Vice President of Communications, Marketing, and Studies at Santander Chile

Chile is heading for monetary policy normalization in 2024.

Santander Chile's team of economists is hopeful about signs for Latin America's fifth largest economy. 

From flatlining to growth

The Chilean economy was stagnant in 2023 but recent figures suggest that economic activity is beginning to pick up again.

We expect the economic activity to return to trend GDP growth rates in 2024 on the back of more favourable interest rates, lower inflation and a more stable political outlook. These factors will boost private consumption, and investment will also recover slowly.

A general relaxation of monetary policy expected from Chile's central bank and counterparts around the world will have a positive impact. We estimate GDP to grow by more than 1% in the first half of 2024, hitting 2% by year end.

Keeping a lid on inflation

In 2022, geopolitical conflict, disruptions in global supply chains and the liquidity shock to Chile's economy led inflation to peak at 14% in the third quarter.

However, a combination of tightened monetary policy by the Central Bank and a reduction in commodity prices has made a significant difference. By the end of 2023 the inflation was down to 3.9% and we expect it to hit policymakers' target of 3% in the second quarter of 2024.

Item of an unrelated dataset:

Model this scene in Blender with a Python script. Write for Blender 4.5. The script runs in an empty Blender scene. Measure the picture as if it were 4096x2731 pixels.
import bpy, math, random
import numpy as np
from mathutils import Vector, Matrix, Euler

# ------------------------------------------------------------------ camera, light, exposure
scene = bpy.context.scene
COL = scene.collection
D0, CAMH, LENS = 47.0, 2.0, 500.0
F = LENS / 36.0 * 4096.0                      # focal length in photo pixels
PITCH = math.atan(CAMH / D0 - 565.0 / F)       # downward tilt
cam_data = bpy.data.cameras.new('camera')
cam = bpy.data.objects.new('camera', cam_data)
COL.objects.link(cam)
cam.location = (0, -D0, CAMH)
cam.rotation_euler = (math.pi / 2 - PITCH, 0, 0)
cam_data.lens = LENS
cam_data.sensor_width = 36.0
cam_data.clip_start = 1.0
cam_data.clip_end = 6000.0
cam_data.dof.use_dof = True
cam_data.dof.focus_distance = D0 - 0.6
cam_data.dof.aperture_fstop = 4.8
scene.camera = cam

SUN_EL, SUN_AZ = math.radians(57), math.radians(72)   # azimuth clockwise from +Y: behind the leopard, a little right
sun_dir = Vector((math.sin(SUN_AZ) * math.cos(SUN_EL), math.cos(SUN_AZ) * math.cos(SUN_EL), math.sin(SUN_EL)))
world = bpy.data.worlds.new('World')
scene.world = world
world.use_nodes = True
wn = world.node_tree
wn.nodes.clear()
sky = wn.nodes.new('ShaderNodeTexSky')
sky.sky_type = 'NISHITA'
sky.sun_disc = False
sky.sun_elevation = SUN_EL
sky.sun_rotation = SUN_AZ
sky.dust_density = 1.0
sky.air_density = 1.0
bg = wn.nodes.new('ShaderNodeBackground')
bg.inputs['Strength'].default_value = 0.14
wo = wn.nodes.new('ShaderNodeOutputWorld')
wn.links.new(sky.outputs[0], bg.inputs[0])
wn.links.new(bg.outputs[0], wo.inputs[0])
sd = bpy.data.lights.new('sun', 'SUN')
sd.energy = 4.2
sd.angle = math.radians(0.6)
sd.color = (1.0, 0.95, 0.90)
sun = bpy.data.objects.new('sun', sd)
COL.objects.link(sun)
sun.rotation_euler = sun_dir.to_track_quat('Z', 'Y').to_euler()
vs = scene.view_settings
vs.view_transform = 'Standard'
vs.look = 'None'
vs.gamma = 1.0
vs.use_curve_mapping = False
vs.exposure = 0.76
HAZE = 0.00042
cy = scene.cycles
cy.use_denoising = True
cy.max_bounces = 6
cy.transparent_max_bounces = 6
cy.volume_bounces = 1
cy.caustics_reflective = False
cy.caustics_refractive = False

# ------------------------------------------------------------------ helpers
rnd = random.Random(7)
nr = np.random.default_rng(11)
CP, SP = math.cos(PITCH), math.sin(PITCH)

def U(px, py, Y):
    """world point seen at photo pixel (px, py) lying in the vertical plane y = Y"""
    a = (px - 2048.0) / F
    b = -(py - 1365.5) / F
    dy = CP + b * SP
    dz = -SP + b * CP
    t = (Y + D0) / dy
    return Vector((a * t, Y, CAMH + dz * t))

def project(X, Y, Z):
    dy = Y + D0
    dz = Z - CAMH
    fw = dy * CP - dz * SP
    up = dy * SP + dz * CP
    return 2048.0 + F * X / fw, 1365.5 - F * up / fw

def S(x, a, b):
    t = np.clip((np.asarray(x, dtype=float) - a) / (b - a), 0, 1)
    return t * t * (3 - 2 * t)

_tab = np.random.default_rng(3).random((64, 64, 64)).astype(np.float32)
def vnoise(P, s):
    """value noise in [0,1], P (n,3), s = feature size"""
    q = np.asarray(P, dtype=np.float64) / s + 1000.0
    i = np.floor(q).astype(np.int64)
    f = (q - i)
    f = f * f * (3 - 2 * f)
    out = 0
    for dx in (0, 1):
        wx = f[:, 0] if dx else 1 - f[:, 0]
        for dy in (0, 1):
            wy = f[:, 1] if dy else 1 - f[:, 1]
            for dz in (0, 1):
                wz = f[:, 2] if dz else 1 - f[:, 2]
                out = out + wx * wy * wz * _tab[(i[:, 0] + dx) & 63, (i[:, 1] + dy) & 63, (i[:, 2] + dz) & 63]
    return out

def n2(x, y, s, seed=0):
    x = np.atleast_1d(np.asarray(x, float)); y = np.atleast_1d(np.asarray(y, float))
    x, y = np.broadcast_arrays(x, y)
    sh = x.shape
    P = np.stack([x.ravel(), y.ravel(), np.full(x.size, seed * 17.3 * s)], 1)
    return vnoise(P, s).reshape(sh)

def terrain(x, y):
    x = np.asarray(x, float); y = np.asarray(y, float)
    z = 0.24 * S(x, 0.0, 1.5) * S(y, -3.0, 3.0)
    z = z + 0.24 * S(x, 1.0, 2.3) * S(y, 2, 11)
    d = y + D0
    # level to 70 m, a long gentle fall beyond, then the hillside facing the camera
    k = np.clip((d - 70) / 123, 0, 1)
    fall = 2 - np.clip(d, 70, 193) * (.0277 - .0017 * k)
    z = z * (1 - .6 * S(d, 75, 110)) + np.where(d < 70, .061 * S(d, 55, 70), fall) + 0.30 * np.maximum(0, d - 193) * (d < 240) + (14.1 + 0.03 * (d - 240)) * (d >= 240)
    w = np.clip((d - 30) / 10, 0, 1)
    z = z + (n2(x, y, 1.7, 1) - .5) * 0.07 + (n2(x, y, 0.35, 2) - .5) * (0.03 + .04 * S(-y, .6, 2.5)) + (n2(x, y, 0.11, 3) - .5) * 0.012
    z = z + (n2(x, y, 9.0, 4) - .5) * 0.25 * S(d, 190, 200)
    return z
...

Falling inflation is being driven by more stable global prices and domestic demand, despite the job market and financial landscape remaining weak.

Prospects of rate cuts gain traction

Chile's Central Bank was one of the world's first to introduce policy rate cuts when economic conditions worsened across the world in mid-2023, taking aggressive action to end the year at 8.25%.

Now, with inflation falling but the economy still fragile, we expect that the benchmark rate will continue to ease during 2024.

The speed and size of monetary policy rate (MPR) normalization will depend on local macroeconomic context, international risks,  and on decisions by the US Federal Reserve and other major central banks that could moderate or accelerate the pace of adjustment. In the base scenario, we expect MPR to be around 4.5% at the end of the year.